+++ Data rows +++

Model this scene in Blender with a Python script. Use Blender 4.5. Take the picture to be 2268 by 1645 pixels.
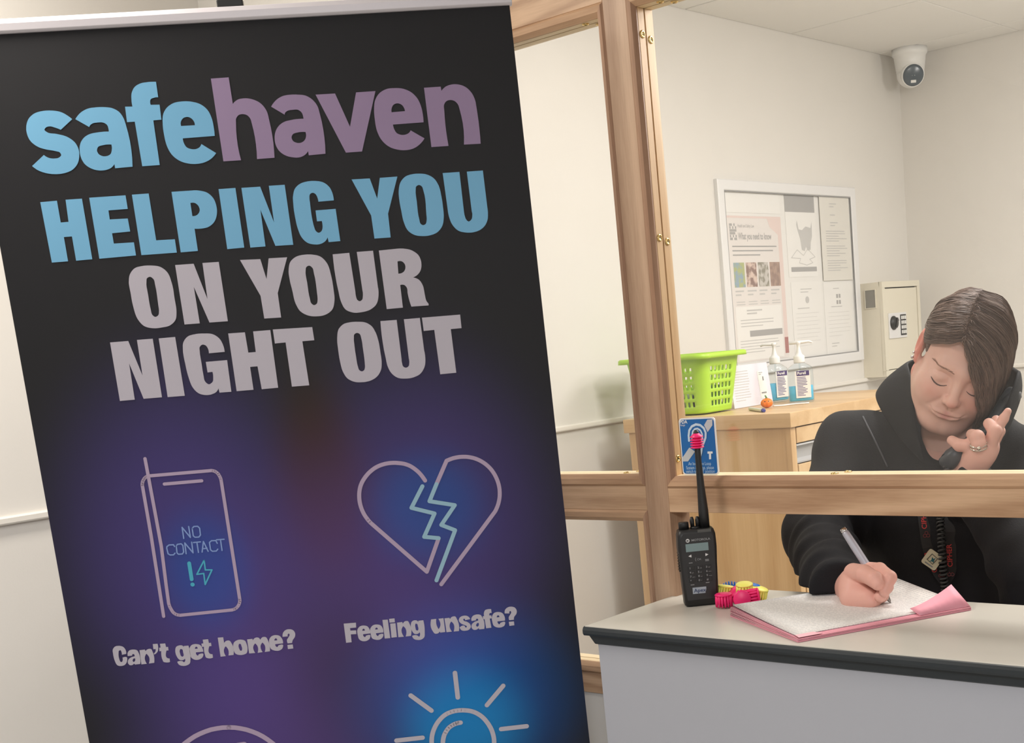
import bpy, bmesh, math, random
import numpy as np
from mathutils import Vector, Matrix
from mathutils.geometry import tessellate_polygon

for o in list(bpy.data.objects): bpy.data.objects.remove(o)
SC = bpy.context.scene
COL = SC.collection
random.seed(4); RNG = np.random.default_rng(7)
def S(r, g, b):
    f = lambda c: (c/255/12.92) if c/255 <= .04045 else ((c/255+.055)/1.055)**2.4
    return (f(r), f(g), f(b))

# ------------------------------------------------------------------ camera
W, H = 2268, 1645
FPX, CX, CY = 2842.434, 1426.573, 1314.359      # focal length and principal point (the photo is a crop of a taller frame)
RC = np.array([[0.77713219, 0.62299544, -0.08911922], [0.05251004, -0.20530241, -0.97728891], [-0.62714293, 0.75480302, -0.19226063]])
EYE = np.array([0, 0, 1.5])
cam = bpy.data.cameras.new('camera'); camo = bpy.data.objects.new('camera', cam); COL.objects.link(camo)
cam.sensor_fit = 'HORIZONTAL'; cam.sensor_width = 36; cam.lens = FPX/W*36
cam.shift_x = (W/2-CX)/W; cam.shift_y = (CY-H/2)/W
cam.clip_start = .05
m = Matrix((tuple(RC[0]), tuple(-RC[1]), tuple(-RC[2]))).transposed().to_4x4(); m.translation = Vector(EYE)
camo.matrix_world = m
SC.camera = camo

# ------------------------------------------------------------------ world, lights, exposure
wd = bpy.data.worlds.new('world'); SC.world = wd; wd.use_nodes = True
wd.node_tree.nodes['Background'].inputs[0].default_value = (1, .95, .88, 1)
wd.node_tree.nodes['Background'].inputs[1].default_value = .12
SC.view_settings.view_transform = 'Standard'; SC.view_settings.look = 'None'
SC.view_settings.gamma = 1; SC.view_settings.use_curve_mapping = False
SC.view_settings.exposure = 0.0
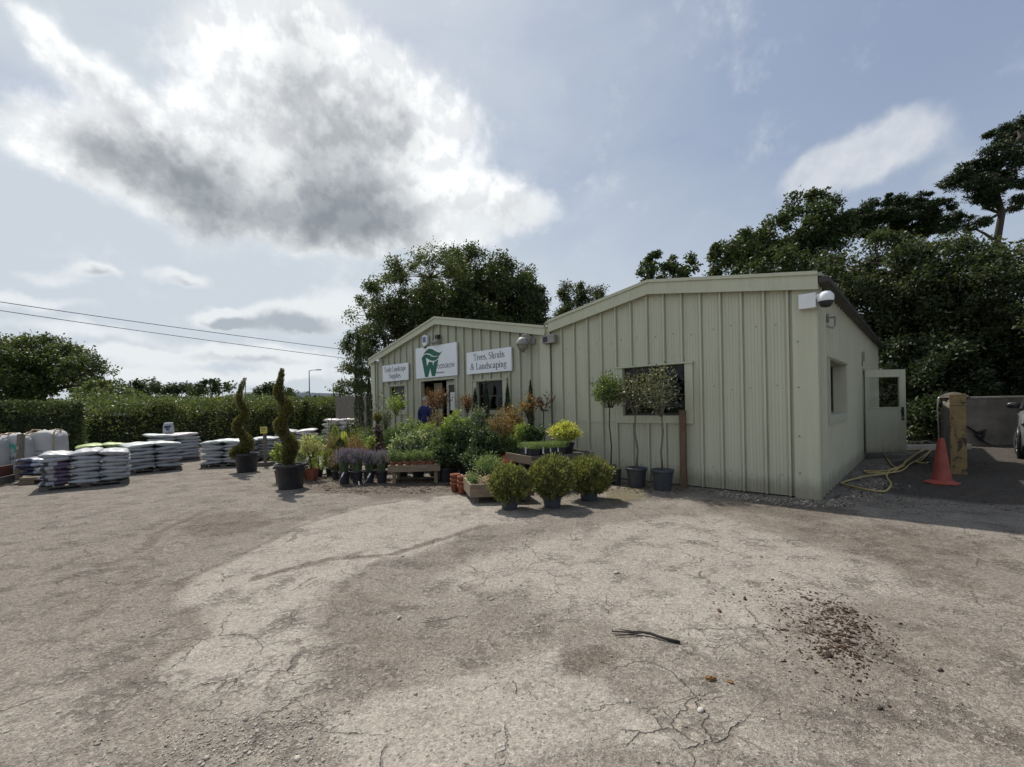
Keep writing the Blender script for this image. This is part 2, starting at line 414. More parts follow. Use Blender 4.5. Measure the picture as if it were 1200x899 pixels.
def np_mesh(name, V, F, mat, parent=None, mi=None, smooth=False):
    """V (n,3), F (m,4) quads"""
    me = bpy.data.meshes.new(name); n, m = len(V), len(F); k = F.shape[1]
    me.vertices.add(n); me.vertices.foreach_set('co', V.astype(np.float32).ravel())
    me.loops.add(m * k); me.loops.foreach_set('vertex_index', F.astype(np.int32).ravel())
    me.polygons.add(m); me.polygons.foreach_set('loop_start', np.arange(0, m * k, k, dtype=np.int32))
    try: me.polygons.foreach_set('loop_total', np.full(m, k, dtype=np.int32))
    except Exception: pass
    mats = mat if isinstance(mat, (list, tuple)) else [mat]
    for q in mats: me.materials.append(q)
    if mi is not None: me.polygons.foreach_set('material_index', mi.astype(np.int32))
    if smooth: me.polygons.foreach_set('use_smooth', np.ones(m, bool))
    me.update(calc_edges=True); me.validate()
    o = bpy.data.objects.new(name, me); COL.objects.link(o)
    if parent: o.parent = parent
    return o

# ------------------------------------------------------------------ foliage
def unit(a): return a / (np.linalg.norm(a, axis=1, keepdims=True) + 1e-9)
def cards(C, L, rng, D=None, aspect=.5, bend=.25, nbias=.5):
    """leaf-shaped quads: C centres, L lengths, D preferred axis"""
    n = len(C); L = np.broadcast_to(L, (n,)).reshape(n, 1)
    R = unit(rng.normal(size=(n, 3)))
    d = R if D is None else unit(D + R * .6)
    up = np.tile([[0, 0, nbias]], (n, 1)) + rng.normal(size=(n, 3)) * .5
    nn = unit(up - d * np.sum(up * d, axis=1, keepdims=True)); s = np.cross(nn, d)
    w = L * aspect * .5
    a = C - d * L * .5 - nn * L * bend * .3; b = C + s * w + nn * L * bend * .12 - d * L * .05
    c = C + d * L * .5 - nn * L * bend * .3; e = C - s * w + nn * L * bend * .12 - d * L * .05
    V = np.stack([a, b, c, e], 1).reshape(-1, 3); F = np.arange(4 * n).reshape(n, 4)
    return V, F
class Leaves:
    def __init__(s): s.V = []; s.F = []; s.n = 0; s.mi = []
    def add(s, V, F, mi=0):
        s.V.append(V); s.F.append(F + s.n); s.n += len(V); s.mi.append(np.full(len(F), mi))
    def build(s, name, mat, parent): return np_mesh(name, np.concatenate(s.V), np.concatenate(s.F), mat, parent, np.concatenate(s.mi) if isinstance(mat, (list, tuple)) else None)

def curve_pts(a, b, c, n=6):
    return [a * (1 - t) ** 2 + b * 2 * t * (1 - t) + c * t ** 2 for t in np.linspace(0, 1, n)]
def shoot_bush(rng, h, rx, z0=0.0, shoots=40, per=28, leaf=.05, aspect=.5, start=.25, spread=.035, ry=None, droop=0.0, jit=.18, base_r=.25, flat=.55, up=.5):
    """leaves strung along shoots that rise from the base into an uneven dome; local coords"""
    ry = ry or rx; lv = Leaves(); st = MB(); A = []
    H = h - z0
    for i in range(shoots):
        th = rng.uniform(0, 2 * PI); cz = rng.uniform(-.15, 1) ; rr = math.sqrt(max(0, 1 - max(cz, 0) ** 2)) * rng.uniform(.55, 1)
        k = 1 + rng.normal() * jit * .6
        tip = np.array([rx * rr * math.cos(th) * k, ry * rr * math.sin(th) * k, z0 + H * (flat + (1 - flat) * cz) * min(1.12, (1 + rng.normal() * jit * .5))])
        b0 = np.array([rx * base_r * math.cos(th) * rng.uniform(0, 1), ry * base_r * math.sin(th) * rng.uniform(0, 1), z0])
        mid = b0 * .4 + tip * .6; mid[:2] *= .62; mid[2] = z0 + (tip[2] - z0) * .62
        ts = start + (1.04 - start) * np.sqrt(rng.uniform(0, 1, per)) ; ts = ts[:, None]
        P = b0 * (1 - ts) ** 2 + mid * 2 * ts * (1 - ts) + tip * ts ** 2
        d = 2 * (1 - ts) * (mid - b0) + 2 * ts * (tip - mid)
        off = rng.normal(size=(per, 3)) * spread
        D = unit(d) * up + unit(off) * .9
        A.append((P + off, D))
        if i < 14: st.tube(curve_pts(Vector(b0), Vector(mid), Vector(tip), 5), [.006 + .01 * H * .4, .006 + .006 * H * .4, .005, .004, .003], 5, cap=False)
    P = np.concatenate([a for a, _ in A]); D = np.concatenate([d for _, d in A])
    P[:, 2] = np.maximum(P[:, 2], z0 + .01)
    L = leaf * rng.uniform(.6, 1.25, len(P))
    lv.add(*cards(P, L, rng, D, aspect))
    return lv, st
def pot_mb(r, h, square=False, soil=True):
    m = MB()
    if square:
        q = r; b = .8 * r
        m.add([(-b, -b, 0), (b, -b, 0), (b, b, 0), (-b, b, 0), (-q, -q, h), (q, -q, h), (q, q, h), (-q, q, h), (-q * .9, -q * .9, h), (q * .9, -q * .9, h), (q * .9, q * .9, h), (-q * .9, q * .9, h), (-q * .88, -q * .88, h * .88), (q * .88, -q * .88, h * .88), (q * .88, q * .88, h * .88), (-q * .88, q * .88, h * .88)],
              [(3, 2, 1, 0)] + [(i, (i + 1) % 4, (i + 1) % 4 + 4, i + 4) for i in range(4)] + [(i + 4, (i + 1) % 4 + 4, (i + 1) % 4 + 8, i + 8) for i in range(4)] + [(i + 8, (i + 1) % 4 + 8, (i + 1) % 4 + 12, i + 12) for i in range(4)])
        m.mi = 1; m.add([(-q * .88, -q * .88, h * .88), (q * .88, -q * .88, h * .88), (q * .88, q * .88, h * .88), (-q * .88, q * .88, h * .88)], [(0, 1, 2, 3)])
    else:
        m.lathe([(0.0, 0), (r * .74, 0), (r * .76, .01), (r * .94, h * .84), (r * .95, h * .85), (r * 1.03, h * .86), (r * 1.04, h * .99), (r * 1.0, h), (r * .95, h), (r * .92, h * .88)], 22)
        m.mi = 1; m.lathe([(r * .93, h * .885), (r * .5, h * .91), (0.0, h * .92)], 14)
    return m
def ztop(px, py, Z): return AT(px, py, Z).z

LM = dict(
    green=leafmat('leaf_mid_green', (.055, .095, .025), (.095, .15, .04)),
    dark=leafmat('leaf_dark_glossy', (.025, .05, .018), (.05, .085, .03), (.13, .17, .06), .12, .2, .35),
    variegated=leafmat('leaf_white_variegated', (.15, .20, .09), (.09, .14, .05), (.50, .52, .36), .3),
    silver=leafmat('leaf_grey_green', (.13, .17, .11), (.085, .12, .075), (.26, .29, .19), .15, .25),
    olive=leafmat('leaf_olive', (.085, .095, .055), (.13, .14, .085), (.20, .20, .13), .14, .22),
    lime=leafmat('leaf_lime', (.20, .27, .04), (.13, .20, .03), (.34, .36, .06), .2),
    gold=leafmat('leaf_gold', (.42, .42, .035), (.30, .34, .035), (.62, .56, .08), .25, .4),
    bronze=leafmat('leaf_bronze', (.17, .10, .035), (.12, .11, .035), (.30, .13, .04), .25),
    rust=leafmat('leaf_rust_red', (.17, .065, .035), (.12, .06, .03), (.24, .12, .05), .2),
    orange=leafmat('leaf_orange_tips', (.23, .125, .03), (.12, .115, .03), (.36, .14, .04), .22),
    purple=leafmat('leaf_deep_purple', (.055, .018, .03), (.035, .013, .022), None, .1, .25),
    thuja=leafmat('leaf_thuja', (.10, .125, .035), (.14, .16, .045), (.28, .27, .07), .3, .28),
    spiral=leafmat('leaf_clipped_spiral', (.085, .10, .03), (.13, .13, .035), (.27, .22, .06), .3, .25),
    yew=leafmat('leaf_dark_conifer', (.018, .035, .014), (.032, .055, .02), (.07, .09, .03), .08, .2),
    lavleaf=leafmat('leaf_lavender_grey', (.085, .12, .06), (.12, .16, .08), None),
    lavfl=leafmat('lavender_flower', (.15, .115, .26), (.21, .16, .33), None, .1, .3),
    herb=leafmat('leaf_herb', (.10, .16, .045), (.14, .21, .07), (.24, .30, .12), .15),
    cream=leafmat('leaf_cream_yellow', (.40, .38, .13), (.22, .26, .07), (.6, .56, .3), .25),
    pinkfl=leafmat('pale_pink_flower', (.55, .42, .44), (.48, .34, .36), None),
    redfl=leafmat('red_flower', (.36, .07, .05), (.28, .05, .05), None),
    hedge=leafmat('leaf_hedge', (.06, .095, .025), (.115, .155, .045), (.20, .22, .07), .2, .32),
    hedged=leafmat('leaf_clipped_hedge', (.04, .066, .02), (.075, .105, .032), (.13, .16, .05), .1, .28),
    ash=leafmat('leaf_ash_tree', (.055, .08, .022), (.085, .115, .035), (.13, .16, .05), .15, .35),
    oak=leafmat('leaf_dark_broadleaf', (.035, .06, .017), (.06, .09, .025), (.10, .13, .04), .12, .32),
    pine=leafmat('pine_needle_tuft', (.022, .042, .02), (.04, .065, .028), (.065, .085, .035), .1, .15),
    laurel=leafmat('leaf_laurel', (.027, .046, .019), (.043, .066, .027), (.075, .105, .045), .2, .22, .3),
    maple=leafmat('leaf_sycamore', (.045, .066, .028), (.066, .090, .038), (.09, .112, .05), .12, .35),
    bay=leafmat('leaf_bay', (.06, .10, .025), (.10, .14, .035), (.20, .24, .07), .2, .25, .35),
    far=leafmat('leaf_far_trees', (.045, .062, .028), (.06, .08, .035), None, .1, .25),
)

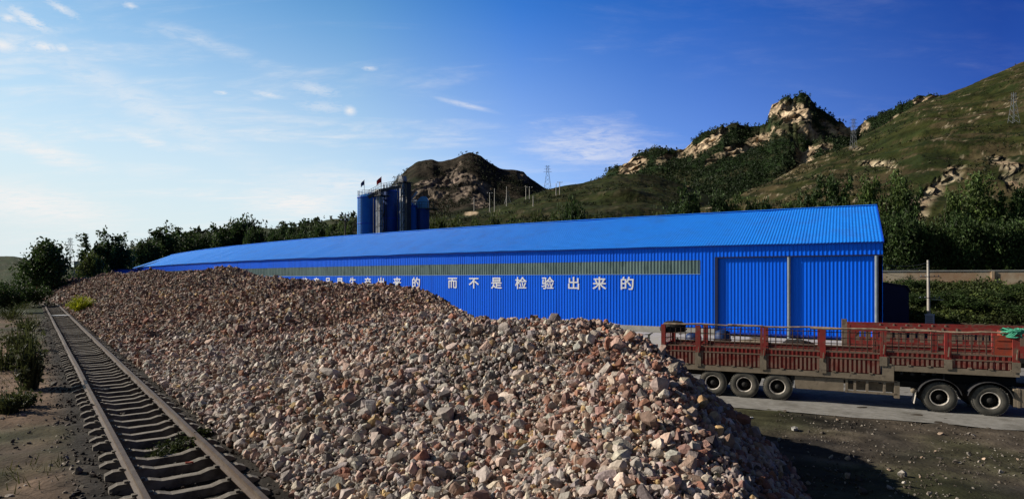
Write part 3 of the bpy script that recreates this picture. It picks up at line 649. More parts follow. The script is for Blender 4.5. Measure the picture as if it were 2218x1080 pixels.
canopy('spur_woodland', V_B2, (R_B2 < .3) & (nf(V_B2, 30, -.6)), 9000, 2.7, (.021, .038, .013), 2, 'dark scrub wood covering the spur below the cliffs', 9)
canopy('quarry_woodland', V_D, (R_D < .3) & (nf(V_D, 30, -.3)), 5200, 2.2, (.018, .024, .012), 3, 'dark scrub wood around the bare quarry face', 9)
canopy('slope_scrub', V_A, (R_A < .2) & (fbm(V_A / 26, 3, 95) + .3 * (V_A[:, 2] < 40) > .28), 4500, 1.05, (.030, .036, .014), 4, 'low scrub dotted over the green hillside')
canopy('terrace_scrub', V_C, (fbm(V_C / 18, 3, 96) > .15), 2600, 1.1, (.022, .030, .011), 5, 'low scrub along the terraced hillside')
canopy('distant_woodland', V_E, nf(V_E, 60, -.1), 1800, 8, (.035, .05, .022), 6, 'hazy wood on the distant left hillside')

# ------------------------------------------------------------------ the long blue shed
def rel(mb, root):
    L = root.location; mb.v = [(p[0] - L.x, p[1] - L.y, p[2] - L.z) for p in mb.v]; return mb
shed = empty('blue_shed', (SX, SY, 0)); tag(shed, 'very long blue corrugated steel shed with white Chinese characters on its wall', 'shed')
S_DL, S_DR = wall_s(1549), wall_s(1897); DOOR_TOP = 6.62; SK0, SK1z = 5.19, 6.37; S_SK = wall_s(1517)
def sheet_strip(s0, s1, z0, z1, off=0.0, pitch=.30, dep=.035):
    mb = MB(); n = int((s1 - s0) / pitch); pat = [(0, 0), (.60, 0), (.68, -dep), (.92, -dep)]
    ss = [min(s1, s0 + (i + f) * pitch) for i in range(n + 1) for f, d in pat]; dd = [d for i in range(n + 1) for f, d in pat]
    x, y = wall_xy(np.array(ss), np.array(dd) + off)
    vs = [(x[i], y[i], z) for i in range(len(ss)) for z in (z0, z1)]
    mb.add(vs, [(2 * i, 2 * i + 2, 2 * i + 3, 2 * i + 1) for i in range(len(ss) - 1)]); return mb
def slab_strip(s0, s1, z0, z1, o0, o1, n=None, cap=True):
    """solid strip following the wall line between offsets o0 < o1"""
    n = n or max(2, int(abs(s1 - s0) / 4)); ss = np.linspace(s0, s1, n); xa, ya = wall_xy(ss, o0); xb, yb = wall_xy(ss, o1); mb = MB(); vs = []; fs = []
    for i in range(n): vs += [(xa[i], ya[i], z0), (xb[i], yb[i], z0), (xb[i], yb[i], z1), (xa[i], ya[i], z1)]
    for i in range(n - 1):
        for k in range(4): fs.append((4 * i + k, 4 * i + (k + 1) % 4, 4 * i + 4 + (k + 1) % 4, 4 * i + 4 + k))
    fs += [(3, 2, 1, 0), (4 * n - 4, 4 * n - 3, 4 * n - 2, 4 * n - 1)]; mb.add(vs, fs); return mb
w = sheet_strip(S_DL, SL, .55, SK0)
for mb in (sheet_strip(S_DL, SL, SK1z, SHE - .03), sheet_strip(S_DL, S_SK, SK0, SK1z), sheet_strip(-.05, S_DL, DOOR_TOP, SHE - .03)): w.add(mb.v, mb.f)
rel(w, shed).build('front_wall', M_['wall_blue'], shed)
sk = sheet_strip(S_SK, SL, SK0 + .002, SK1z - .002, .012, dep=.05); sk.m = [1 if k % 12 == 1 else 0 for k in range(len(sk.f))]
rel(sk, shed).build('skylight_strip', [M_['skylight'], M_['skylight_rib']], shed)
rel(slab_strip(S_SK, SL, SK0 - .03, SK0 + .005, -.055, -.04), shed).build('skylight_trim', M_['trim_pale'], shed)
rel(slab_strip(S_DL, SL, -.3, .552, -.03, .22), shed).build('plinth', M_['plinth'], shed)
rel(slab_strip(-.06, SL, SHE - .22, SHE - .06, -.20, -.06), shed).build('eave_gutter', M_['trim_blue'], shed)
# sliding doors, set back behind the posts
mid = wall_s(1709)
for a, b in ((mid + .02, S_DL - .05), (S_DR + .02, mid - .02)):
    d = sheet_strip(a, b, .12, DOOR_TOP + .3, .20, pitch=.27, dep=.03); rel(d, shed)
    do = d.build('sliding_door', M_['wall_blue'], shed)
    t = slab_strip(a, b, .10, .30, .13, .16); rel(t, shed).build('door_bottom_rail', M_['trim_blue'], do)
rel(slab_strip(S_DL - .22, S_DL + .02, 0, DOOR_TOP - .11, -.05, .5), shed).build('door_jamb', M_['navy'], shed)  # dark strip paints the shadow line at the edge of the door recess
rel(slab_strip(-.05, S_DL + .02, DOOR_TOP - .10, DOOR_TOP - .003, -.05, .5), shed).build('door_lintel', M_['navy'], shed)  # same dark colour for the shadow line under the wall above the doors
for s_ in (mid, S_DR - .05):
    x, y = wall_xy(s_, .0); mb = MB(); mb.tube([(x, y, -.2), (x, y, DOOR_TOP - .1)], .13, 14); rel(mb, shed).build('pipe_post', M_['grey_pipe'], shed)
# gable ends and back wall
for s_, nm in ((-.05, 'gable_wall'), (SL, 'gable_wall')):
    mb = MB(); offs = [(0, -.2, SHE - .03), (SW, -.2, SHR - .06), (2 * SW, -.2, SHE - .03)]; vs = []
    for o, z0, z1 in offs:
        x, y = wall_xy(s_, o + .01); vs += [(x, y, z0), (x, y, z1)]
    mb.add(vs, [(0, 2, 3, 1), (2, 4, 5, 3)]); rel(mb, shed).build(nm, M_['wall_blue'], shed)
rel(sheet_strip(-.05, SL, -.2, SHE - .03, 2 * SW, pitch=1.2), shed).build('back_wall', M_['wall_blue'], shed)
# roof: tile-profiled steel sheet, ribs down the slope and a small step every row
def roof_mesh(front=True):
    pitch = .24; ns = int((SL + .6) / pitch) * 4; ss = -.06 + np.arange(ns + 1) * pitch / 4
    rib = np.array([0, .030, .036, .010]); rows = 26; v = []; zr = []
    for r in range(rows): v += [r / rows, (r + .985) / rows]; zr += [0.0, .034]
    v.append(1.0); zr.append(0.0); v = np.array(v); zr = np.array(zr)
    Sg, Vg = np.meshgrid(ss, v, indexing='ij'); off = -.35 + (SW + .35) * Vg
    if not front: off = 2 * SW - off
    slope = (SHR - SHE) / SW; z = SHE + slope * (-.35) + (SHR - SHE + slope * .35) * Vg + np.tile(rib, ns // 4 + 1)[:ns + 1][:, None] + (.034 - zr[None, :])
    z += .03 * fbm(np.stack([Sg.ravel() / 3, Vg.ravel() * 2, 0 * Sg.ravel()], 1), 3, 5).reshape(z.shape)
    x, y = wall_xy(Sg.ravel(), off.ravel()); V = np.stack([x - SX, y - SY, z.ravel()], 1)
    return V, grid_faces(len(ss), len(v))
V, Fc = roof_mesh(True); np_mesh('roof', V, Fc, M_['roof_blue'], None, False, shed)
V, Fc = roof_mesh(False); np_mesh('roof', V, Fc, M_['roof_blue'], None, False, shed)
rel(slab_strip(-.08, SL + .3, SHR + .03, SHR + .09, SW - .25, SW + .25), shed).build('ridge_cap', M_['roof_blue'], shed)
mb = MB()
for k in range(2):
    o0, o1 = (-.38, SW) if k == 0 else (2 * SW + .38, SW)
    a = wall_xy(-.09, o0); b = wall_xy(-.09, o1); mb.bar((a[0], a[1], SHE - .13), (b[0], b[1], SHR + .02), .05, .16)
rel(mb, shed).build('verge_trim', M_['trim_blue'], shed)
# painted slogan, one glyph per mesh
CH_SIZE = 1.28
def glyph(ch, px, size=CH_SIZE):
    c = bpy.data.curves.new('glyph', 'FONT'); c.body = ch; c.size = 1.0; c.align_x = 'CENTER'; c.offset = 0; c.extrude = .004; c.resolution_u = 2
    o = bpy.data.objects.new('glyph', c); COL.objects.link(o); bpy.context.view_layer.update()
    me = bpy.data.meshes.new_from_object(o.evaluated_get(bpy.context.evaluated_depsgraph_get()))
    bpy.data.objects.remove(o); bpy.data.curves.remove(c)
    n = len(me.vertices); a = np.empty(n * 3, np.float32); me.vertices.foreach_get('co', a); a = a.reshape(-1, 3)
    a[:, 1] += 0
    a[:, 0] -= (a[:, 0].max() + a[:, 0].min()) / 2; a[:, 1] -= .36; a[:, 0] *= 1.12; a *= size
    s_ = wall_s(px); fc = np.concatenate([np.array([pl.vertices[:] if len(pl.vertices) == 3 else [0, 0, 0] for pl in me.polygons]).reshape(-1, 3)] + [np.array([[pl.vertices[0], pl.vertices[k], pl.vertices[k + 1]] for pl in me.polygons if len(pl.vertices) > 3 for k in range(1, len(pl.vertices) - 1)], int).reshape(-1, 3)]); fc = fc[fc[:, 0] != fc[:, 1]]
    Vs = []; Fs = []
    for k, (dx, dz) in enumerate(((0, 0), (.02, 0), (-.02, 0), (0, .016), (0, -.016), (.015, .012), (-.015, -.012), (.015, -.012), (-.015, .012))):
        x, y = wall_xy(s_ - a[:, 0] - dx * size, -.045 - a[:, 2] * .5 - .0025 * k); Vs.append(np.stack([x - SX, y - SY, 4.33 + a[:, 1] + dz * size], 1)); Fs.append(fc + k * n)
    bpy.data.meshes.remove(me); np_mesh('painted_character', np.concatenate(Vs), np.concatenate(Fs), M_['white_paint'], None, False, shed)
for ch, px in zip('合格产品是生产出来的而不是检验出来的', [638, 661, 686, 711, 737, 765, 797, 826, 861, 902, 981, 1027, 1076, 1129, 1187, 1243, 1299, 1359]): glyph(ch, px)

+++

*Job*: The lines from the start of the data through the line that contains "SC.view_settings.exposure = 0.0" are to be returned exactly, please, with both ends included and every picture left out.

*Result of this task*:
Model this scene in Blender with a Python script. Use Blender 4.5. Take the picture to be 2268 by 1645 pixels.
import bpy, bmesh, math, random
import numpy as np
from mathutils import Vector, Matrix
from mathutils.geometry import tessellate_polygon

for o in list(bpy.data.objects): bpy.data.objects.remove(o)
SC = bpy.context.scene
COL = SC.collection
random.seed(4); RNG = np.random.default_rng(7)
def S(r, g, b):
    f = lambda c: (c/255/12.92) if c/255 <= .04045 else ((c/255+.055)/1.055)**2.4
    return (f(r), f(g), f(b))

# ------------------------------------------------------------------ camera
W, H = 2268, 1645
FPX, CX, CY = 2842.434, 1426.573, 1314.359      # focal length and principal point (the photo is a crop of a taller frame)
RC = np.array([[0.77713219, 0.62299544, -0.08911922], [0.05251004, -0.20530241, -0.97728891], [-0.62714293, 0.75480302, -0.19226063]])
EYE = np.array([0, 0, 1.5])
cam = bpy.data.cameras.new('camera'); camo = bpy.data.objects.new('camera', cam); COL.objects.link(camo)
cam.sensor_fit = 'HORIZONTAL'; cam.sensor_width = 36; cam.lens = FPX/W*36
cam.shift_x = (W/2-CX)/W; cam.shift_y = (CY-H/2)/W
cam.clip_start = .05
m = Matrix((tuple(RC[0]), tuple(-RC[1]), tuple(-RC[2]))).transposed().to_4x4(); m.translation = Vector(EYE)
camo.matrix_world = m
SC.camera = camo

# ------------------------------------------------------------------ world, lights, exposure
wd = bpy.data.worlds.new('world'); SC.world = wd; wd.use_nodes = True
wd.node_tree.nodes['Background'].inputs[0].default_value = (1, .95, .88, 1)
wd.node_tree.nodes['Background'].inputs[1].default_value = .12
SC.view_settings.view_transform = 'Standard'; SC.view_settings.look = 'None'
SC.view_settings.gamma = 1; SC.view_settings.use_curve_mapping = False
SC.view_settings.exposure = 0.0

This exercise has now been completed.